The Naval Architecture comprises the design of the ship, the development of the general arrangement and a first approximation of the geometric plane, considering both the design requirements and the classification rules and legal regulation applicable. The interior spaces of the ship are allocated to the various functions, contemplating functional requirements, fire and flood protection, escape routes, life-saving appliances, multiple ship systems, navigation and communications equipment and the signaling systems which must be integrated into a functional and coherent general arrangement [1].

In the Static and Stability area, the buoyancy and stability of the ship (intact and damaged) shall be assessed in accordance with the applicable classification rules and legal regulations in order to ensure a safety margin against tipping actions that the ship may encounter in its life: waves, wind, cargo or others [1].

The Strength and Propulsion area consists of the dimensioning of the propulsion system (main machines, reducers, shafts, propellers or other propulsion means) to achieve the design speed, considering the geometric plane, with the highest energy efficiency and minimizing emissions [1].

The Structural Strength area considers the dimensioning of the structure of the ship in all its details, including type of materials and scantlings, considering its general arrangement, in order to ensure the necessary resistance to stress due to waves, cargo or others, considering also the requirements of the applicable classification rules [1].

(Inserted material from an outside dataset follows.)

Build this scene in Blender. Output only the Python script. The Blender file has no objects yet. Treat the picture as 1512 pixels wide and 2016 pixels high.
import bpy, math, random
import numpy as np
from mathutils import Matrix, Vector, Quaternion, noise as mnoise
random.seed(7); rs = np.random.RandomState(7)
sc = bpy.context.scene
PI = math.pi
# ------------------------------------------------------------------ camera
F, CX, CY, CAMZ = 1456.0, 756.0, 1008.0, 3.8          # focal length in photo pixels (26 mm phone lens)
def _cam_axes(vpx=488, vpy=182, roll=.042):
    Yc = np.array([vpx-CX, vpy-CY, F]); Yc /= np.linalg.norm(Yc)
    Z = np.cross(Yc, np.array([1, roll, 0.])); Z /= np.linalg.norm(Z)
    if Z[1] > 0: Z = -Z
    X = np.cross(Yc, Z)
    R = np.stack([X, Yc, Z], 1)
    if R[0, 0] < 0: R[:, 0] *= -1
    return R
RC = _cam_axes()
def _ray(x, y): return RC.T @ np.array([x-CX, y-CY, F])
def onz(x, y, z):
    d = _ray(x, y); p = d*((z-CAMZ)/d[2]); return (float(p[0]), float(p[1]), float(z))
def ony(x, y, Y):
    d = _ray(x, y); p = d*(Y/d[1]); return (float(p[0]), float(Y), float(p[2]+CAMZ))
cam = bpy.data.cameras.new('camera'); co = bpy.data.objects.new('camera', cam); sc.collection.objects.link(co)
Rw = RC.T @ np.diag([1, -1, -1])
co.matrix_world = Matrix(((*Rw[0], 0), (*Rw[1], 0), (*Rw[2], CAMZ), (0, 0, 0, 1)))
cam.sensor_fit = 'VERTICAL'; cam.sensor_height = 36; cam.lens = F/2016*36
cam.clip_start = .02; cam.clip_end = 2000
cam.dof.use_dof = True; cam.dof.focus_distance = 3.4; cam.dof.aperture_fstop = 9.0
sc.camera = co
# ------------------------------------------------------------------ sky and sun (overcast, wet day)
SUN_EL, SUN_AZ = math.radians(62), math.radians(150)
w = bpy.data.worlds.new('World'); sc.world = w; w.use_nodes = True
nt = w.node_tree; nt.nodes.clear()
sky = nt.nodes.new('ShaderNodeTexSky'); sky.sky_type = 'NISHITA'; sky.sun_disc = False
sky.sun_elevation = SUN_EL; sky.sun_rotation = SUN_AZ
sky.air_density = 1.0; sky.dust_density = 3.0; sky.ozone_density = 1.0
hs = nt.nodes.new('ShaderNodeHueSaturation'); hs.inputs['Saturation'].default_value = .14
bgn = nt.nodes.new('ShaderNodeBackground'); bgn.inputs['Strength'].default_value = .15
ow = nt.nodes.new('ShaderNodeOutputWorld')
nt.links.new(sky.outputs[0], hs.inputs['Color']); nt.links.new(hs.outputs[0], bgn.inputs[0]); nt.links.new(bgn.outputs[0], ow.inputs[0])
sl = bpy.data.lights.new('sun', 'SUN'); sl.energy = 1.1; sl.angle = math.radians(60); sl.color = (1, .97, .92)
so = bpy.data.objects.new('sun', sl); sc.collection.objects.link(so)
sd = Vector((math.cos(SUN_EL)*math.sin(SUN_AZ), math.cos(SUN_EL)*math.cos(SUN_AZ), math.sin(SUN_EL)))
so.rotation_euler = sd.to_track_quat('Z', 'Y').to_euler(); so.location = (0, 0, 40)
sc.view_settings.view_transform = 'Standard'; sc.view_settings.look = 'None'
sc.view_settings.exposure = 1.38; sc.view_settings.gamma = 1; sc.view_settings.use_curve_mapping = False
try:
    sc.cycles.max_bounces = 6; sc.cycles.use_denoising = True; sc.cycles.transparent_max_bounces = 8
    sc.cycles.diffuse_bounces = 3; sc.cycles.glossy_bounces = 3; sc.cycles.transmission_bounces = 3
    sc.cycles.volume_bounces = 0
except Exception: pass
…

The Sea Behaviour area consists of studying the movements of the ship under the action of waves, regarding movement amplitudes, accelerations, propeller emersion, bow emersion, water boarding on the deck, in order to assess the operationality of the ship in sea [1].

The area of Maneuverability consists of the study of maneuverability and directional stability of the ship, mainly for maneuverability in confined waters, also considering applicable legal requirements [1].

The area of Vibration and Noise studies the vibration and noise levels in the various on-board spaces, as well as the radiated noise to air or water, determining the measures necessary for their minimization and maintenance within the limits imposed by classification rules or legal regulations [1].

4. Cultural inheritance

The Naval Engineers in Portugal are heirs of a long tradition in shipbuilding, which allowed the Maritime Expansion in the fifteenth and sixteenth centuries. The legacy of some of the men who studied and built ships in Portugal at that time have reached our days: Fernando de Oliveira, João Baptista Lavanha and Manuel Fernandes. The Portuguese Age of Discovery and later maintenance of the regular transport of passengers and goods and maritime safety between the multiple components of the “Portuguese Space” up to the twentieth century are very much in keeping with Portuguese Naval Engineering [1].

The Portuguese Economy of the Sea has shown, over time, great economic and social resilience, being able to grow above the average of the national economy during a period of great economic instability. If investment in the marine industries is strengthened, particularly in terms of external investment, the economy of the sea will be able to progress to higher levels of growth and economic development [2].

Compared with its terrestrial dimension, the maritime geographic dimension of Portugal is enormous. Its location in the North Atlantic, in the west of the European continent, as maritime neighbors of the American and the African continents, and with a history closely linked to the oceanic routes, particularly with the Asian continent, indicates that its geographical position has relevant strategic significance [2].

The recent “rediscovery” of the Economy of the Sea as a source of wealth and resources, mainly with the development of marine renewable energies and with the expansion of the continental shelf, which could potentially contain oil, natural gas and minerals, will certainly pose great challenges and offer new opportunities to Portuguese Naval Engineering in the twenty-first century [1].